Drew Houston built Dropbox from a project he started because he kept forgetting his USB drive. That personal frustration — an obsessive need to solve a problem — became the foundation of his hiring philosophy.
"I use the 'tennis ball' test. You know how a dog chases a tennis ball? I look for people who feel that way about the problem we're solving."
The tennis ball test is Houston's most famous framework. He wants people who are irresistibly, irrationally drawn to the problem — not people who are merely interested. Interest fades when things get hard. Obsession persists.

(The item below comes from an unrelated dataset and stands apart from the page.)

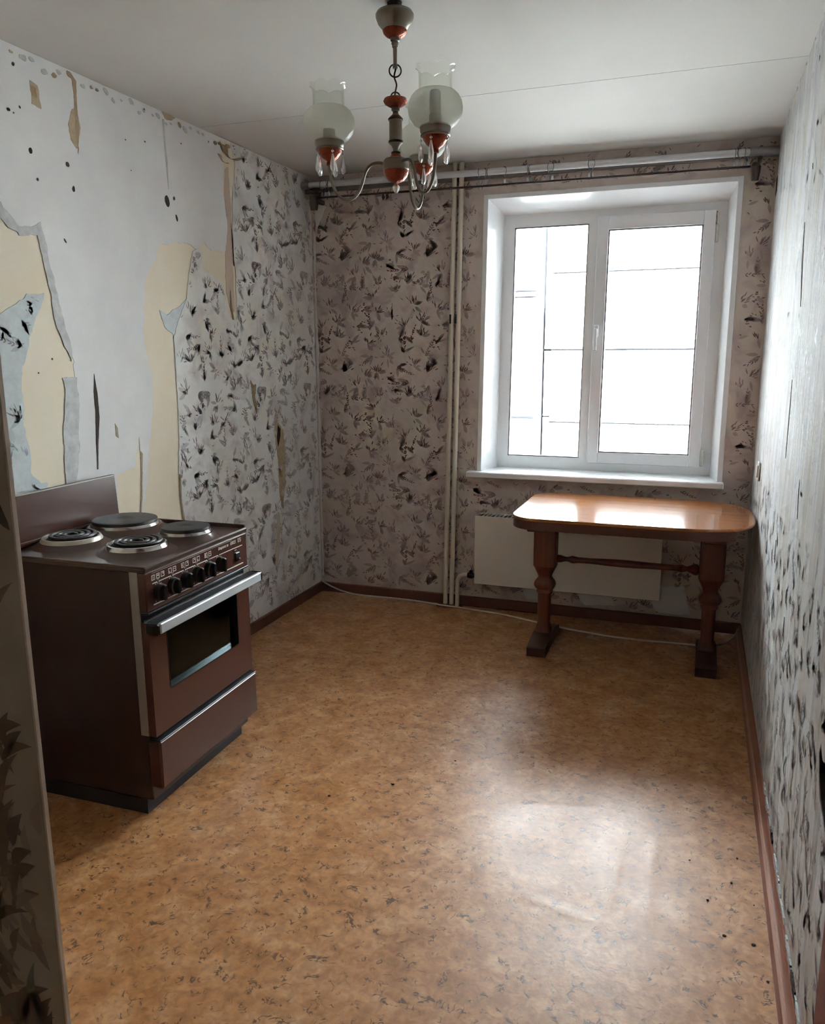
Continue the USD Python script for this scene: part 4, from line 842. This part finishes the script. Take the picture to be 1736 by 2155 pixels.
for ai, adeg in enumerate((185, 305, 65)):
    th = math.radians(adeg) + YAW; c, s = math.cos(th), math.sin(th)
    R = np.array([[c, -s, 0], [s, c, 0], [0, 0, 1.0]])
    def turn(m): return trimesh.Trimesh(np.asarray(m.vertices) @ R.T, m.faces, process=False)
    def at(m): return trimesh.Trimesh(np.asarray(m.vertices) + np.array([.2 * c, .2 * s, 0]), m.faces, process=False)
    am = obj("arm", turn(tube(arm_c, .0047, 12)), M["column"], ch)
    obj("copper_cup", at(lathe(zc([(0, 2.098), (.034, 2.097), (.0365, 2.093), (.034, 2.083), (.025, 2.070), (.014, 2.062), (.010, 2.058), (.010, 2.049), (0, 2.049)]), 36)), M["copper"], am)
    obj("gallery", at(lathe(zc([(.040, 2.119), (.0435, 2.1195), (.0445, 2.116), (.043, 2.104), (.0405, 2.098), (.0425, 2.094), (.040, 2.0915), (0, 2.0915), (0, 2.096), (.037, 2.098), (.040, 2.106), (.040, 2.119)]), 40)), M["nickel"], am)
    shd = obj("shade", at(bulge), M["frost"], ch, smooth=60, label="frosted globe-shaped glass shade with a patterned surface")
    obj("chimney", at(ruf), M["clear"], shd, smooth=60, label="clear glass neck with a ruffled rim")
    obj("socket", at(lathe(zc([(0, 2.152 if ai != 1 else 2.15), (.0175, 2.150), (.0185, 2.12), (.0185, 2.098), (0, 2.097)]), 24)), M["socket"], ch)
    if ai == 1:
        obj("bulb", at(lathe(zc([(0, 2.214), (.012, 2.213), (.0155, 2.208), (.0165, 2.17), (.0150, 2.15), (0, 2.148)]), 24)), M["bulb"], ch)
    for k in range(5):
        q = math.radians(72 * k + (20, 55, 5)[ai]); px, py = .2 * c + .0405 * math.cos(q), .2 * s + .0405 * math.sin(q)
        dp = cat_([bead.copy().apply_translation((0, 0, -.002)), facet(drop_prof, 8).apply_translation((0, 0, -.010))])
        dp.apply_translation((px, py, 2.083 - H))
        dr_ = obj("crystal_drop", dp, M["crystal"], ch, smooth=False)
        obj("hook", tube([(px, py, 2.093 - H), (px, py, 2.072 - H)], .0007, 5), M["nickel"], dr_)

# ------------------------------------------------------------------ crumbs on the floor
def crumb_label(k):
    mine = [q for q in range(len(spots)) if (q < 8) == (k < 8)]
    n = sorted(mine, key=lambda q: spots[q][1]).index(k)
    return f"tiny dark crumb {'beside the right baseboard' if k < 8 else 'in mid floor'}, {['first', 'second', 'third', 'fourth', 'fifth', 'sixth', 'seventh', 'eighth'][n]} nearest the camera"
rng = random.Random(15)
spots = [(2.405, -2.075), (2.385, -2.20), (2.32, -2.30), (2.36, -2.43), (2.43, -2.44), (2.27, -2.13), (2.455, -2.56), (2.44, -2.28), (1.28, -2.03), (1.44, -1.80), (1.10, -2.17), (1.24, -2.42)]
for k, (x, y) in enumerate(spots):
    s = rng.uniform(.002, .0042)
    m = trimesh.creation.icosphere(1, 1.0); m.vertices *= np.array([s * rng.uniform(.8, 1.5), s, s * .5]) * (1 + .35 * (meshkit.noise(m.vertices * 1.7 + k * 3, k)[:, None] - .5))
    zf = Z[np.abs(xs - x).argmin(), np.abs(ys - y).argmin()]
    m.apply_translation((x, y, zf + s * .4))
    obj("crumb", m, M["crumb"], label=crumb_label(k), cat="crumb", group="crumbs near the right baseboard" if k < 8 else "crumbs in the middle of the floor")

In a startup, where the hard parts are 90% of the journey, that distinction is the difference between success and failure.
"I'd rather hire a 'learning animal' — someone who learns so fast they'll be unrecognizable in a year — than an expert who has plateaued."
His second framework is equally simple: the learning animal test. Houston would rather hire someone who learns at an extraordinary rate than someone who already knows everything but has plateaued. The learning animal will surpass the expert. It just takes patience. He looks for evidence of this in the interview — what have you taught yourself recently, and how fast did you get there?
"The best people I've hired were not the most qualified on paper. They were the ones who couldn't stop thinking about the problem."
In practice, Houston prefers practical exercises and deep technical conversations over traditional behavioral interviews. He wants to watch someone approach a real problem, and he wants to have a genuine conversation about something they've built. The process reveals more than the answer — and obsession reveals itself in the quality of questions a candidate asks, not just the answers they give.